Software rendering is just a backend driver. Once you have them working you can select what ever you like. Admittedly there is little point in select something like the INTEL or AMD drivers, but software rasterisers or Zink are then possible.
My goal is to compute OpenGL with a C/C++ software that will only run in CPU and provide an image to display in an app. This works well on Ubuntu and Windows for which I get a llvmpipe
renderer. The point is to use Mesa’s software rasterizer when JOGL (a Java OpenGL binding) fail to access native/OS GL.
There is a platform define that ends in APPLEGL, IIRC
I indeed found
GLX_USE_APPLEGL
in src/glx/apple_glx.c
and several src/glx/apple/apple_glx_*.c
files.

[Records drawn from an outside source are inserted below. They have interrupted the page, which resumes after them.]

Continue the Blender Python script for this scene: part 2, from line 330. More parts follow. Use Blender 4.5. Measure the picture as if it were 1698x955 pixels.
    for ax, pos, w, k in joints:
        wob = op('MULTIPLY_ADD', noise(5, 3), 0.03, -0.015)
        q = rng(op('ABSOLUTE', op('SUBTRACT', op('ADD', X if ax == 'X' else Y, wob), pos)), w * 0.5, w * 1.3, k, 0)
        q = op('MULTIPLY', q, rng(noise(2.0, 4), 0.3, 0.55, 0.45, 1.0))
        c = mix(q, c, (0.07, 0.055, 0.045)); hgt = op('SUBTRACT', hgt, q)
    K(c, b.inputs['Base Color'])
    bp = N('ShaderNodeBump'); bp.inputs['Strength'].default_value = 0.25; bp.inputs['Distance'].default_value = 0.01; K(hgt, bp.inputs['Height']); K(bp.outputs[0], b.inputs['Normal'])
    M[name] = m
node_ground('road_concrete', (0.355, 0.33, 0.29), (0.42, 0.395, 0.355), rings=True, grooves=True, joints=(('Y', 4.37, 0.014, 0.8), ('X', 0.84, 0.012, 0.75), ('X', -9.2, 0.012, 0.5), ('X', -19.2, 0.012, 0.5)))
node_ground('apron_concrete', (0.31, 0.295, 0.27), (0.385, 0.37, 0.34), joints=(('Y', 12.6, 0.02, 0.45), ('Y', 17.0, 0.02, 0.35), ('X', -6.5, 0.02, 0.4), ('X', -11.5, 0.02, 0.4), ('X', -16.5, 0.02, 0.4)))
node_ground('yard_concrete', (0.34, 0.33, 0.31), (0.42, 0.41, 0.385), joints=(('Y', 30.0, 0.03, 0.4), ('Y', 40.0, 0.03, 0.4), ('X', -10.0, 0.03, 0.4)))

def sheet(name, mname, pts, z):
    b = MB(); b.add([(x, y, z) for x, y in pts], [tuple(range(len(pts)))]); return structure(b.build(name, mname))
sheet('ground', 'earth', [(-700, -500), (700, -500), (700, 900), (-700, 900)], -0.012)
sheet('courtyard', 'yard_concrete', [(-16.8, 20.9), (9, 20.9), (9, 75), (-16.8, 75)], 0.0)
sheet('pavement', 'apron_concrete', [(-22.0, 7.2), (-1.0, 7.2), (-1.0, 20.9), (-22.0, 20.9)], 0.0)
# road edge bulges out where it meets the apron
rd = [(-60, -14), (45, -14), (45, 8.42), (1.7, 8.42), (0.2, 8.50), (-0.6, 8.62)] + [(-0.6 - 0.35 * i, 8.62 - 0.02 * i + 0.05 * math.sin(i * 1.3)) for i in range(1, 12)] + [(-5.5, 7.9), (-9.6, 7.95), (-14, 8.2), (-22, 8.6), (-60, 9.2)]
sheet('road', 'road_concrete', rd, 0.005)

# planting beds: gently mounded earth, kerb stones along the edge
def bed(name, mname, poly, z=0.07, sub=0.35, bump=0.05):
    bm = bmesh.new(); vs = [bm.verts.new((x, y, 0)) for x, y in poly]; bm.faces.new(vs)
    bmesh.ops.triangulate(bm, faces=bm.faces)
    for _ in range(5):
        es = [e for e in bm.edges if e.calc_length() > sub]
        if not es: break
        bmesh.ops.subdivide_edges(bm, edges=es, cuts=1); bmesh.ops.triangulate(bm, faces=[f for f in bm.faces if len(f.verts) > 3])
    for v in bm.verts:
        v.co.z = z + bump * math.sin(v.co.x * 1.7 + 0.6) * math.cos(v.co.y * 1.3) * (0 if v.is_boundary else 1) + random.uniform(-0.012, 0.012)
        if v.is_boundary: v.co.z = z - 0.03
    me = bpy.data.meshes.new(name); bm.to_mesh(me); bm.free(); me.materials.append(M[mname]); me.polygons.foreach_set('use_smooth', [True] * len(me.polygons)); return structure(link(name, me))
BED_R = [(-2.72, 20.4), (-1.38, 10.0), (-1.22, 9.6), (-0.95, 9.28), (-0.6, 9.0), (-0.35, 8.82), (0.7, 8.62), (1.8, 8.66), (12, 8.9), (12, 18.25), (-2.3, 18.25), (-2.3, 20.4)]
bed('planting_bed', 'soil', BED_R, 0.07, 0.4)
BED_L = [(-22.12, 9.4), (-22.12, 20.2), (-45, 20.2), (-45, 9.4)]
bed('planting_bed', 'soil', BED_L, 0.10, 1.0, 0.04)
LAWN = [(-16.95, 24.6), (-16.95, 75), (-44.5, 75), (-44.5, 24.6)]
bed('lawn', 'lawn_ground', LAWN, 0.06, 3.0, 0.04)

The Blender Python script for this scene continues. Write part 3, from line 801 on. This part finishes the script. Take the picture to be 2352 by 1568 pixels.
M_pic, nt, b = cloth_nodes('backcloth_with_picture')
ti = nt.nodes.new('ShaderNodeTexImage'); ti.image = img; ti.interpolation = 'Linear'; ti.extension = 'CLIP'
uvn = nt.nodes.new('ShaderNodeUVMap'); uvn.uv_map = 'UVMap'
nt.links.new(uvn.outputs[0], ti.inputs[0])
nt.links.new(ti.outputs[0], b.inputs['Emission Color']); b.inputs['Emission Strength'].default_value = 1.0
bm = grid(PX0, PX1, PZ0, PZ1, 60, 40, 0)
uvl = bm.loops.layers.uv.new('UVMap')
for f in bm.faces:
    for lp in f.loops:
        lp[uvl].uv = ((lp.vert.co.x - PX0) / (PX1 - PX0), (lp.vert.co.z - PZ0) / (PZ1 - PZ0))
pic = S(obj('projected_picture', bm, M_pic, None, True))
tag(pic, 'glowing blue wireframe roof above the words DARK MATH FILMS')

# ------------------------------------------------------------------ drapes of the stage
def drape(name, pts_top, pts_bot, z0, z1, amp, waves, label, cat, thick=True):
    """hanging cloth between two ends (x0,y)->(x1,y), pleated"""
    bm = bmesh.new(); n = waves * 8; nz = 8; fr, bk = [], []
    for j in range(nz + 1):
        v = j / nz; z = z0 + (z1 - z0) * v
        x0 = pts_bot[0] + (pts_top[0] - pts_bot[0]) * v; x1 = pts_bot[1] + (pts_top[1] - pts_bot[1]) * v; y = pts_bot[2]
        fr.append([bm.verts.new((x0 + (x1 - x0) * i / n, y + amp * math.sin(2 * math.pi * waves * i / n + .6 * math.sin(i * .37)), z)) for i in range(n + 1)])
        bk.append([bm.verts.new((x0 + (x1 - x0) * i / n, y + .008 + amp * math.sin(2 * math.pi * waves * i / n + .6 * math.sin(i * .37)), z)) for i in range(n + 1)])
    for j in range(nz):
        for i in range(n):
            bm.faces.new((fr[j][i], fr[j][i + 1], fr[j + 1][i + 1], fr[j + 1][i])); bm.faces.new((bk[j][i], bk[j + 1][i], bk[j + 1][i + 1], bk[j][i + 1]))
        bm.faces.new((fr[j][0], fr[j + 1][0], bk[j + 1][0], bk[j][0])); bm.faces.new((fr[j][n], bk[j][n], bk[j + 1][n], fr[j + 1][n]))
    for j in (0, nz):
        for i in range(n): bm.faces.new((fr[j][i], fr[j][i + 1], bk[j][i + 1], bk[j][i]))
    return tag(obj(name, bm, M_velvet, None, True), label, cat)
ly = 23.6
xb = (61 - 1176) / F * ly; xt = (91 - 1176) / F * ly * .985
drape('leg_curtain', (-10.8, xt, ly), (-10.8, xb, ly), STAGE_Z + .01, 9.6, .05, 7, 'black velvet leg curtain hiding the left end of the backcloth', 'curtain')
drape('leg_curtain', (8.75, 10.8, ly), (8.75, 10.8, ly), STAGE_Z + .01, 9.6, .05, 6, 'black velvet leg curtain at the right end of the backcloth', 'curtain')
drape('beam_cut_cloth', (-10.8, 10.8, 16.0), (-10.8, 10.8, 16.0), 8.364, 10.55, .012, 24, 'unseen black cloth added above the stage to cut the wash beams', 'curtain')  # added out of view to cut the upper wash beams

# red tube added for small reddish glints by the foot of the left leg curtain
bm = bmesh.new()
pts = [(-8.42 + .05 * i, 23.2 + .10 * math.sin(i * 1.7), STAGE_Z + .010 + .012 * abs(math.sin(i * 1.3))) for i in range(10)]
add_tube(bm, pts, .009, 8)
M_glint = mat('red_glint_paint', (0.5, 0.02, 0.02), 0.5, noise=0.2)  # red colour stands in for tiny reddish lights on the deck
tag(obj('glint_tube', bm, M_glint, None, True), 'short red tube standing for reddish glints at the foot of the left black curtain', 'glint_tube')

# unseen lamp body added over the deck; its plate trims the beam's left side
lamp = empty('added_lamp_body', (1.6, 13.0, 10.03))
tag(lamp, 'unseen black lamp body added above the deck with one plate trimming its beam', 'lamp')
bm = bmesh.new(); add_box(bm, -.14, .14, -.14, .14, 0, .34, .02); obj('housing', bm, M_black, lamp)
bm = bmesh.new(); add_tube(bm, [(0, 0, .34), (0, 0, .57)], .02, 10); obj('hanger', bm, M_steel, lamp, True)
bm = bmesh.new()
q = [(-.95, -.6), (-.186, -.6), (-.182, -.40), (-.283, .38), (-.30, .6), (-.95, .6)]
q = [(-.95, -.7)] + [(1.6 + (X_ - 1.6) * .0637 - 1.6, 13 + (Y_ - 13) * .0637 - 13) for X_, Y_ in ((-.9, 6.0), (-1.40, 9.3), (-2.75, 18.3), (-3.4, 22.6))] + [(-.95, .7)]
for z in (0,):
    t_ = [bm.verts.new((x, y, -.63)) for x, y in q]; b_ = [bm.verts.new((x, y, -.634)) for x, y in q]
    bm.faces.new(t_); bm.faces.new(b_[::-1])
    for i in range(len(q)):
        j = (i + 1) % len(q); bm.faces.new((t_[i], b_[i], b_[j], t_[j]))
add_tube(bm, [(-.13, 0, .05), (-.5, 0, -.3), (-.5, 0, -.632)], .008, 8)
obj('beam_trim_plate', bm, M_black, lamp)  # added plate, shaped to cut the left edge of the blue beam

The flag is set there, which let me think that Mesa won’t call Apple GL if compilation has options with_glx == 'xlib' or with_glx == 'gallium-xlib'
(which is conform to what the doc says).
I however exactly followed these instructions and built mesa with -Dosmesa=true -Dglx=xlib -Dgallium-drivers=swrast
, so I would expect the whole Apple GL code to be bypassed, which is not
# Force my mesa build before Apple's one
export DYLD_INSERT_LIBRARIES=/Users/martin/Dev/jzy3d/external/osmesa/lib/libGL.dylib
# Force CPU rendering
export LIBGL_ALWAYS_SOFTWARE=true
# Print info on selected GL renderer
glxinfo | head -n 50
yields to the following output
client glx vendor string: Mesa Project and SGI
client glx version string: 1.4
...
OpenGL vendor string: Apple Inc.
OpenGL renderer string: Apple Software Renderer
OpenGL version string: 2.1 APPLE-18.5.9
OpenGL shading language version string: 1.20
whereas I would expect
OpenGL renderer string: llvmpipe
I found no IIRC string in the project.